E per riprendersi dalle emozioni del crimine, niente di meglio che Le profumiere di Darinka e Desy, dove Darinka Mignatta, pittice, illustratrice e fumettista, e Desy Icardi, attrice, scrittrice, cabarettista, umorista, blogger (https://patataridens.wordpress.com/) si scatenano in un perfido e divertentissimo manuale scientifico e sistematico in cui le profumiere vengono analizzate, catalogate e inchiodate alle loro (tremende) responsabilità. E chi sono le profumiere? Quelle che non la danno mai ma, secondo la ben nota espressione, la fanno spesso annusare. In pratica tutte le stronze: qui si analizza ogni categoria di femmina terribile, quelle da cui è meglio scappare lontani. Darinka e Desy ci offrono uno strumento per riconoscerle facendoci divertire alle loro spalle, vendicandoci di tutte le volte che ci hanno fregato con la loro abilità di fragranti gattemorte.    

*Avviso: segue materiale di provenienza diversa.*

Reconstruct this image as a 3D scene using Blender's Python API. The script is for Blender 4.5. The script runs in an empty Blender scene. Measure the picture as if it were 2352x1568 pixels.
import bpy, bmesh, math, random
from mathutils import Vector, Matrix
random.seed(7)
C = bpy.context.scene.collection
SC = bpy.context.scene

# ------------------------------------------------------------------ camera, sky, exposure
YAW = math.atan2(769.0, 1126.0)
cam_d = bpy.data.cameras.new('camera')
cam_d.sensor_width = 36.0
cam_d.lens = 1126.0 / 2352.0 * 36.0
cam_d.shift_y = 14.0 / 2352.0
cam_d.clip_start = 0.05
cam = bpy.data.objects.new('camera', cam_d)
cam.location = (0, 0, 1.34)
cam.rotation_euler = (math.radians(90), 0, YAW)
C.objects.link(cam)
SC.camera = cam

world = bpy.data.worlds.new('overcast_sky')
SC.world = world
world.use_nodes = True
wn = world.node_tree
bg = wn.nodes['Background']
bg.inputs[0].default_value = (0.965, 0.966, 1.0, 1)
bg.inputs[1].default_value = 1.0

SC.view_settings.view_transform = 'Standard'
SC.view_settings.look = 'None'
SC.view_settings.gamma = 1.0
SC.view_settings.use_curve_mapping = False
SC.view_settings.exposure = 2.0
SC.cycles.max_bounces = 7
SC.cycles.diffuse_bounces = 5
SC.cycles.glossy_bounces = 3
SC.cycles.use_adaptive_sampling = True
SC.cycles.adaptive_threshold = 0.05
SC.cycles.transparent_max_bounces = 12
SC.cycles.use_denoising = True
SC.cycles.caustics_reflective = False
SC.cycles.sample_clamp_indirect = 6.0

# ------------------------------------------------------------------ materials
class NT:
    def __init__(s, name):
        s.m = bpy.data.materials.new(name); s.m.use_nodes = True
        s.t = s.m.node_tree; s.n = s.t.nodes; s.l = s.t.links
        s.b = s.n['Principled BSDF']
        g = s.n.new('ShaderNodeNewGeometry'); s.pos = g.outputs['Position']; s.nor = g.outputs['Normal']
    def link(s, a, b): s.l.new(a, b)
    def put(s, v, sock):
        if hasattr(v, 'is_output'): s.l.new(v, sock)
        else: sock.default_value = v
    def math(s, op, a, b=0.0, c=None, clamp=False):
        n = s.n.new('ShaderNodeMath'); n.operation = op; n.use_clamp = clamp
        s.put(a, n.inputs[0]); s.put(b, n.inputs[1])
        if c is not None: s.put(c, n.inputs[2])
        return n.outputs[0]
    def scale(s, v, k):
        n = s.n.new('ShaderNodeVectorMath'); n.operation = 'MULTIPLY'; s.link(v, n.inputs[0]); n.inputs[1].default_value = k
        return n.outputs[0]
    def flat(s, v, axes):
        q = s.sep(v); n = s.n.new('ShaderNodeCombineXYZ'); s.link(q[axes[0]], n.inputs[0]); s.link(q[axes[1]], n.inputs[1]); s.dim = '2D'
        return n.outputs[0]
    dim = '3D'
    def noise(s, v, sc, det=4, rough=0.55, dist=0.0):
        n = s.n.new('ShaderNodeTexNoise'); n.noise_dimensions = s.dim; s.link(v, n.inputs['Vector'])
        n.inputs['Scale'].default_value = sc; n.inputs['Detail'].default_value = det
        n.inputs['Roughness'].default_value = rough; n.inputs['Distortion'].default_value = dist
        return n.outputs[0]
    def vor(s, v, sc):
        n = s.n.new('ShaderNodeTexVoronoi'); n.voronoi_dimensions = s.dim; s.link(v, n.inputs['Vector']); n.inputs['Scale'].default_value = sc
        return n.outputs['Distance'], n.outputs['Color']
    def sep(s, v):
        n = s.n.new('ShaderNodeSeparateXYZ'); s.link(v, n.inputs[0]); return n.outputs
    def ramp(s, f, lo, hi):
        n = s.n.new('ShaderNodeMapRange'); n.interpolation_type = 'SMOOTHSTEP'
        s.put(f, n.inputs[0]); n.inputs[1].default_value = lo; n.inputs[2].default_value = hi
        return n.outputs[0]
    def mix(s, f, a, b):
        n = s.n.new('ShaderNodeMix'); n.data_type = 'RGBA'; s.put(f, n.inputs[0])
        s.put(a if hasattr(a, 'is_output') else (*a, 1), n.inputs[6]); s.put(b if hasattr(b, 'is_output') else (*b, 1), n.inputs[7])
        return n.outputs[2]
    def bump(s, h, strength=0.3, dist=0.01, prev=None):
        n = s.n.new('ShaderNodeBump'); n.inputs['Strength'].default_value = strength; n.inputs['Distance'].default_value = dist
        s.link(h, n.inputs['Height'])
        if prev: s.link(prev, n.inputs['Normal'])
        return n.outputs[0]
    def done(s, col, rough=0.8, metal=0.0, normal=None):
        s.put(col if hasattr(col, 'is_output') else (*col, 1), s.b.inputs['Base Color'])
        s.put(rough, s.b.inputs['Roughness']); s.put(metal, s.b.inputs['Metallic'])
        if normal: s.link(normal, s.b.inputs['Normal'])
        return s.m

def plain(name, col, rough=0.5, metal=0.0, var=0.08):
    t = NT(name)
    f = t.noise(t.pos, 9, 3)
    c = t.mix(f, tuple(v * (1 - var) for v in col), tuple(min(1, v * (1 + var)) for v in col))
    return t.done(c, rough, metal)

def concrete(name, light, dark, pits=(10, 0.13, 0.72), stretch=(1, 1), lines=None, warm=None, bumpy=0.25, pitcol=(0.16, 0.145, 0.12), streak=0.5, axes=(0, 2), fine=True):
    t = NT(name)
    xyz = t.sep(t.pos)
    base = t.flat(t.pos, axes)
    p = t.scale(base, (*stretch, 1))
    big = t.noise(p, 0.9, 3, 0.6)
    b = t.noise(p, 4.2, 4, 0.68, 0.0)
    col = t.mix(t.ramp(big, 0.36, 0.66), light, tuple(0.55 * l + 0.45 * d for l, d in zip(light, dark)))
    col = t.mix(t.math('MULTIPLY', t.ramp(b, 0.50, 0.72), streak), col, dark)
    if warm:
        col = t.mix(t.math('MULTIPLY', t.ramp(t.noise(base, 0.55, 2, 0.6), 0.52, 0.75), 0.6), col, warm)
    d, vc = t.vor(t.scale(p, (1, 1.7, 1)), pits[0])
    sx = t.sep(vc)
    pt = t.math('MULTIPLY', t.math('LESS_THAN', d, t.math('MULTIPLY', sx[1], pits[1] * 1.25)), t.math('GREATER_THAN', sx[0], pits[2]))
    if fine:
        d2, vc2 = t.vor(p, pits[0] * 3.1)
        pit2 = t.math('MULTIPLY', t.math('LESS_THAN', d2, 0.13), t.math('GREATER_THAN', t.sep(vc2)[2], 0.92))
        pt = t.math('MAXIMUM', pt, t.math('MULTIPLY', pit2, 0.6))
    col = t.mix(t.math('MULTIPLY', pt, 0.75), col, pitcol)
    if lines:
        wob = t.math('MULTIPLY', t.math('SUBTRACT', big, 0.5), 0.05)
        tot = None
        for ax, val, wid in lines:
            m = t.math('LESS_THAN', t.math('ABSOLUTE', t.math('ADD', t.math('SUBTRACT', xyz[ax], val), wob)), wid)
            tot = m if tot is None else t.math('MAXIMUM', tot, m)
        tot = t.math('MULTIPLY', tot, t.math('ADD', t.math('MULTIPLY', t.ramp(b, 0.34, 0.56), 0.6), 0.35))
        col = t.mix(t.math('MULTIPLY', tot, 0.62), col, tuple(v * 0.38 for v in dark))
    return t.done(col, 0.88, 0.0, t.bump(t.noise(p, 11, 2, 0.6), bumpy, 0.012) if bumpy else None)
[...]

Adattissime al Natale le Favole in Piemonte - Masche, esseri fatati e creature magiche di Anna Maria Dalla Torre, illustrate da Fernanda Dalla Torre, sorella dell'autrice. Si sa che in Piemonte circolano numerosi esseri magici e ci sono parecchi luoghi fatati, propizi agli incontri misteriosi. Qui fiabe e leggende vengono gradevolmente variate e storicizzate, dando nomi precisi ai luoghi e spesso anche ai protagonisti, che sotto la trasparente deformazione dei loro nomi sono perfettamente riconoscibili. Contro i loro soprusi combattono i piccoli, gli umili, aiutati dalle creature magiche, spesso anche animali, sempre pronti a dare una mano (o una zampa) a chi è in difficoltà. Oltre alla tradizione orale le fiabe si rifanno ai modelli letterari di Guido Gozzano e Edoardo Calvo, che dal folklore hanno tratto ispirazione.
 

Tutt'altro che favole sono quelle di cui parla Mariagrazia Nemour in Bianca non era a Shatila. Qui siamo nel Canavese, ma non si tratta di un piccolo mondo antico: lo sguardo è aperto sul vasto mondo e i problemi che lo dilaniano oggi, immigrazione e razzismo e integrazione, Palestina e islam, ma anche un amore difficile e coraggioso e ricordi della Resistenza e della guerra, passione per il Toro e le Alpi, la famiglia e i nuovi abitanti delle valli, insomma la vita di oggi con tutte le sue difficoltà e le sue bellezze. Lieve malgrado gli argomenti e profondamente sincera, la penna di Mariagrazia Nemour ci racconta sommessamente la storia di Veronica, Kais, Bianca e molti altri.  




Dieci racconti sul tema del buio di Roberto Turolla, con prefazione di Massimo Tallone e postfazione dell'autore. Premessa indispensabile: Roberto Turolla è un non vedente dalla nascita. E per usare le parole di Massimo Tallone, il non vedente "come fa a costruire un mondo di oggetti mentali che corrisponda a quello dei vedenti?". La risposta è una sola: "la letteratura è il patrimonio di immagini mentali condivisibile tra vedenti e non vedenti". Attraverso la letteratura Roberto Turolla, liceo classico e una laurea magistrale in letteratura, filologia e linguistica italiana, si è creato il patrimonio che gli ha permesso di scrivere i racconti in cui dieci personaggi (in parte immaginari in parte storici o cinematografici) si trovano in situazioni estreme in cui la luce manca del tutto, protagonista e autore condividono la medesima situazione e il lettore non percepisce altro. Il risultato è che "Qui ci sono soltanto due protagonisti: un autore e un libro".